Extract each line where the string "from" shows up.

Material provided
--

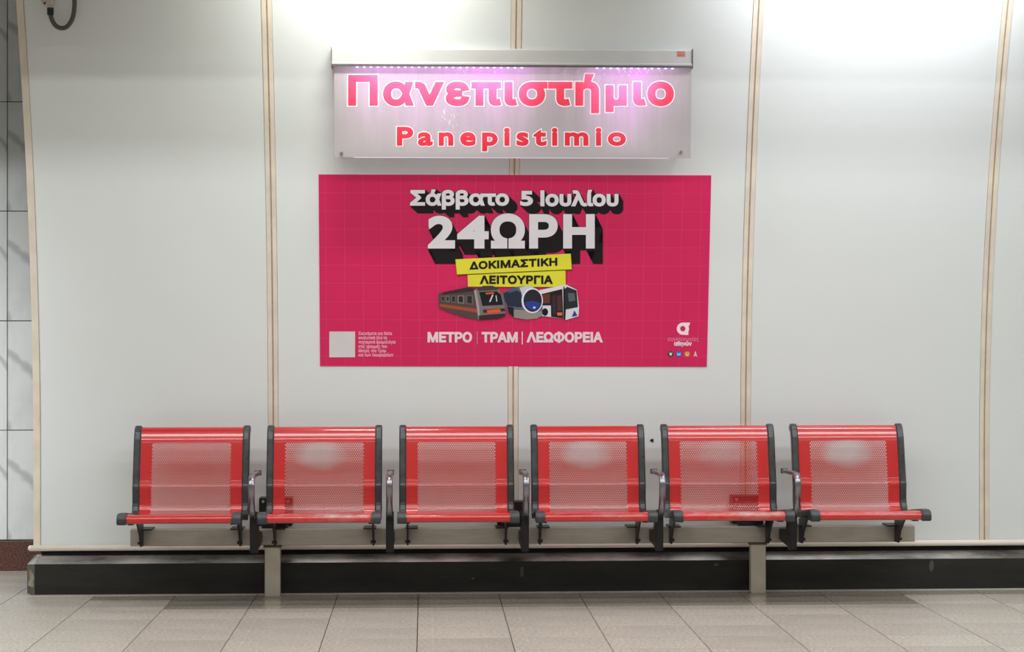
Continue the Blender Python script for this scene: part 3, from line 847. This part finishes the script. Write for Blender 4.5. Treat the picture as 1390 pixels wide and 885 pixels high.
printed('tram_picture', T, poster, wp, 'silver tram with an oval windscreen drawn on the poster')
T = [([z1([(930, 158), (1160, 108), (1195, 104), (1282, 148), (1302, 300), (1296, 375), (1190, 406), (1168, 394), (985, 372)])], (222, 222, 230), 5),
     ([z1([(972, 186), (1158, 140), (1166, 392), (1062, 378), (1060, 282), (986, 282)])], (30, 24, 34), 6),
     ([z1([(984, 192), (1050, 178), (1052, 262), (990, 264)])], (104, 56, 44), 6.5), ([z1([(1112, 200), (1148, 192), (1152, 330), (1116, 330)])], (88, 44, 44), 6.5),
     ([z1([(1114, 342), (1156, 342), (1156, 368), (1116, 368)])], (222, 120, 60), 6.8), ([z1([(1070, 196), (1102, 190), (1106, 360), (1074, 360)])], (52, 44, 52), 6.5),
     ([z1(ell(1010, 338, 26, 32, 20))], (18, 16, 20), 6.3), ([z1([(1180, 140), (1200, 122), (1280, 152), (1292, 296), (1188, 316)])], (38, 42, 48), 6.5),
     ([z1([(1206, 176), (1262, 176), (1270, 240), (1214, 250)])], (92, 98, 104), 7), ([z1([(1170, 112), (1182, 140), (1188, 316), (1184, 404), (1168, 394), (1166, 150)])], (26, 22, 28), 6.4),
     ([z1([(1240, 378), (1262, 324), (1288, 368)])], (48, 62, 160), 7)]
printed('bus_picture', T, poster, wp, 'white bus drawn on the poster')

# ================================================================ STATION NAME SIGN
YH = 9.86
hl = at(450.5, 79, YH); hr = at(939.5, 79, YH); ht = at(700, 66, YH).z; hb = at(700, 90.5, YH).z
sign = link('station_sign', None, None, ((hl.x+hr.x)/2, YH+.03, hb-.47))
tag(sign, 'edge-lit station name sign with red lettering on a clear panel', 'sign')
M_house = plain('satin_aluminium_housing', (206, 206, 204), .42, .25, .05, 4)
M_lip = plain('dark_housing_lip', (112, 108, 108), .4, .4)
zc = wall_y((ht+hb)/2)
bm = bmesh.new()
pr = [(YH+.10, ht), (YH+.01, ht), (YH, ht-.008), (YH, hb+.022), (YH-.006, hb+.016), (YH-.006, hb+.006), (YH, hb), (YH+.05, hb), (YH+.12, hb)]
a = [bm.verts.new((hl.x, y, z)) for y, z in pr]; b = [bm.verts.new((hr.x, y, z)) for y, z in pr]
bm.faces.new(a); bm.faces.new(b[::-1])
for i in range(len(pr)): j = (i+1) % len(pr); bm.faces.new((a[i], a[j], b[j], b[i]))
hs = obj('housing', bm, M_house, sign)
obj('lip', nb(hl.x-.001, hr.x+.001, YH-.009, YH+.002, hb-.002, hb+.008), M_lip, hs)
for x in (hl.x-.004, hr.x): obj('end_plate', nb(x, x+.004, YH-.007, YH+.10, hb-.004, ht+.002), M_lip, hs)
l0 = at(918.5, 69.5, YH); l1 = at(930.5, 77, YH)
lb = obj('maker_label', nb(l0.x, l1.x, YH-.001, YH, l1.z, l0.z), plain('peach_label', (214, 176, 160), .6), hs)
for k in (.2, .55, .85):
    zz = l0.z+(l1.z-l0.z)*k; obj('label_line', nb(l0.x+.003, l1.x-.003, YH-.0015, YH-.001, zz-.0022, zz+.0022), ink((190, 70, 48)), lb)
# clear panel, leaning slightly back at the bottom
pl = at(453.5, 150, YH+.02); pr_ = at(938.5, 150, YH+.02); zpb = at(700, 214, YH+.05).z
def pan_y(z): return YH+.02+(hb-z)/(hb-zpb)*.035
def signp(px, py, lay):
    d = ray(px, py); t_ = YH/d.y
    for _ in range(6): t_ = (pan_y(EYE+d.z*t_)-.006-.0009*lay)/d.y
    return Vector((d.x*t_, d.y*t_, EYE+d.z*t_))
def sign_mat(name, base, trans, ecol_top, ecol_bot, e_top, e_bot, sheet=False):
    """edge-lit plastic: light from the diode row dies away down the sheet"""
    t = NT(name); g = t.coord(); sep = t.add('ShaderNodeSeparateXYZ'); t.l(g, sep.inputs[0])
    n = t.noise(2.6, 2, .5, g, (1, 1, .5)); nv = t.noise(30, 2, .6, g, (1, 1, .06))
    H_ = hb-zpb
    h = t.mrange(sep.outputs[2], .47-H_, .47, 0, 1)
    u = t.mrange(sep.outputs[0], -.91, .91, 0, 1)
    gl = t.ramp(u, [(0, (.1,)*3), (.05, (.4,)*3), (.14, (.75,)*3), (.3, (.9,)*3), (.42, (1,)*3), (.5, (.8,)*3), (.58, (.35,)*3), (.68, (.28,)*3), (.78, (.8,)*3), (.86, (.75,)*3), (.93, (.35,)*3), (1, (.1,)*3)])
    bl = t.add('ShaderNodeRGBToBW'); t.l(gl, bl.inputs[0])
    k = t.math('MULTIPLY', t.math('MULTIPLY', t.mrange(n, .3, .65, .55, 1.1), bl.outputs[0]), t.math('POWER', h, .8 if sheet else 1.25))
    if sheet: k = t.math('MULTIPLY', k, t.mrange(nv, .3, .7, .8, 1.2))
    ec = t.mix(k, ecol_bot, ecol_top)
    es = t.mrange(k, 0, 1, e_bot, e_top)
    t.l(ec, t.b.inputs['Emission Color']); t.l(es, t.b.inputs['Emission Strength'])
    t.set(.35, 0, base, .4)
    if trans:
        tr = t.add('ShaderNodeBsdfTransparent'); mx = t.add('ShaderNodeMixShader'); mx.inputs[0].default_value = trans
        t.l(t.b.outputs[0], mx.inputs[1]); t.l(tr.outputs[0], mx.inputs[2]); t.l(mx.outputs[0], t.out.inputs[0])
    return t.m
M_sheet = sign_mat('edge_lit_acrylic', s2l((184, 178, 178)), .30, s2l((206, 106, 214)), s2l((206, 190, 200)), 1.35, .04, True)
M_red = sign_mat('red_lit_film', s2l((214, 40, 52)), 0, s2l((255, 170, 255)), s2l((240, 50, 60)), 2.1, .10)
M_wht = sign_mat('white_lit_film', s2l((240, 236, 240)), 0, (1, .9, 1), (1, 1, 1), .8, .15)
so = WL[sign.name]
bm = bmesh.new()
ZN = 2
cs = []
for z in (zpb, hb+.004):
    for x in (pl.x, pr_.x):
        cs.append([bm.verts.new(Vector((x, pan_y(z)+dy, z))-so) for dy in (-.005, .005)])
(a0, a1), (b0, b1), (c0_, c1_), (d0, d1) = cs
bm.faces.new((a0, b0, d0, c0_)); bm.faces.new((a1, c1_, d1, b1)); bm.faces.new((a0, a1, b1, b0)); bm.faces.new((c0_, d0, d1, c1_)); bm.faces.new((a0, c0_, c1_, a1)); bm.faces.new((b0, b1, d1, d0))
panel = obj('clear_panel', bm, M_sheet, sign, tuple(so))
polys, segs = lettering('Πανεπιστήμιο', 471, 916.2, 102.6, 145.0, 4.2, 7, 1.14)
printed('letter_outline', [(bold(polys, segs, 4.2), M_wht, 0)], sign, signp)
printed('greek_lettering', [(bold(polys, segs, 2.7), M_red, 1)], sign, signp)
polys, segs = lettering('Panepistimio', 537.5, 850.8, 170.8, 199.0, 2.7, 6, 1.34)
printed('letter_outline', [(bold(polys, segs, 2.7), M_wht, 0)], sign, signp)
printed('latin_lettering', [(bold(polys, segs, 1.5), M_red, 1)], sign, signp)
# scratches etched in the sheet, catching the light
sc_ = []
for cx_, cy_, n_, w_ in ((612, 160, 26, 13), (650, 95, 20, 30), (860, 97, 26, 40), (780, 98, 10, 20)):
    for k in range(n_):
        x = cx_+random.uniform(-w_, w_); y = cy_+random.uniform(-1, 1)*(13 if cx_ == 612 else 6); an = random.uniform(-.6, 1.8); ln = random.uniform(2, 7)
        dx, dy = math.sin(an)*ln/2, math.cos(an)*ln/2
        sc_.append([(x-dx-.18, y-dy), (x-dx+.18, y-dy), (x+dx+.18, y+dy), (x+dx-.18, y+dy)])
scr = printed('scratch_marks', [(sc_, M_wht, -.5)], sign, signp); scr['kind'] = 'stuff'
M_led = NT('lit_diode'); M_led.set(.3, 0, (.6, .5, 1.)); M_led.b.inputs['Emission Color'].default_value = (.5, .38, 1, 1); M_led.b.inputs['Emission Strength'].default_value = 2.4
M_edge = NT('glowing_panel_edge'); M_edge.set(.3, 0, (.75, .7, .85)); M_edge.b.inputs['Emission Color'].default_value = (.75, .62, 1, 1); M_edge.b.inputs['Emission Strength'].default_value = .25
k = 0
x = 485.0
while x < 918:
    on = 1 if (x < 488 or 494 < x < 712 or 802 < x < 916) else 0
    if on:
        p = at(x, 92.2, YH+.006); obj('diode', nb(p.x-.006, p.x+.006, YH-.0, YH+.012, hb-.007, hb-.0025), M_led.m, hs)
    x += 9.3
e0 = at(480, 214, YH+.05).x; e1 = at(908, 214, YH+.05).x
obj('panel_edge', nb(e0, e1, pan_y(zpb)-.005, pan_y(zpb)+.005, zpb-.002, zpb), M_edge.m, sign)
for px, py in ((463.5, 208.5), (924, 207)):
    p = at(px, py, pan_y(zpb+.02))
    so_ = obj('standoff', cyl(cyl(bmesh.new(), (p.x, p.y-.012, p.z), (p.x, p.y-.004, p.z), .0085, 14), (p.x, p.y+.004, p.z), (p.x, wall_y(p.z)-.001, p.z), .006, 12), M_chrome, sign)

# ================================================================ CONDUIT AND BRACKET AT THE TOP LEFT
p = [onwall(x, y, .05) for x, y in ((68.5, 18), (69.5, 24), (73, 31.5), (78, 36.5), (84.5, 38.3), (91, 36), (96.5, 29), (99.8, 19), (101, 8), (101.2, -6), (101, -30))]
con = obj('conduit', tube(bmesh.new(), smooth_path(p, 5), .0115, 12), plain('dark_ribbed_conduit', (84, 80, 68), .55), None, smooth=True)
tag(con, 'dark flexible cable conduit looping down at the top left of the wall', 'cable')
a = onwall(68.4, 10.5, .05); b = onwall(68.4, 20, .05)
obj('connector', cyl(bmesh.new(), tuple(a), tuple(b), .0165, 16), M_black, con)
bk = onwall(69, 0, .0)
M_cam = plain('pale_painted_bracket', (196, 186, 172), .5)
br = link('cable_bracket', None, None, tuple(bk)); tag(br, 'pale painted bracket at the top left edge above the looping cable', 'bracket')
a = onwall(64, -24, 0); b = onwall(76, 9.8, 0)
obj('box_body', nb(a.x, b.x, wall_y(b.z)-.085, wall_y(a.z)-.002+.0, b.z, a.z, bev=.004), M_cam, br)
bm = bmesh.new()
g0 = [onwall(x, y, .07) for x, y in ((54.5, -2), (57, 4.5), (60.5, 8.5), (64.5, 9), (64.5, -2))]
a_ = [bm.verts.new(v_) for v_ in g0]; b_ = [bm.verts.new(v_+Vector((0, .02, 0))) for v_ in g0]
bm.faces.new(a_); bm.faces.new(b_[::-1])
for i in range(5): j = (i+1) % 5; bm.faces.new((a_[i], a_[j], b_[j], b_[i]))
gs = obj('gusset', bm, M_cam, br)
bm = bmesh.new()
g0 = [onwall(x, y, .072) for x, y in ((58.6, 3), (63.2, 3), (61, 6.6))]
a_ = [bm.verts.new(v_) for v_ in g0]; b_ = [bm.verts.new(v_+Vector((0, .004, 0))) for v_ in g0]
bm.faces.new(a_); bm.faces.new(b_[::-1])
for i in range(3): j = (i+1) % 3; bm.faces.new((a_[i], a_[j], b_[j], b_[i]))
obj('slot', bm, M_black, gs)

--

Exercise response
Continue the Blender Python script for this scene: part 3, from line 847. This part finishes the script. Write for Blender 4.5. Treat the picture as 1390 pixels wide and 885 pixels high.
    """edge-lit plastic: light from the diode row dies away down the sheet"""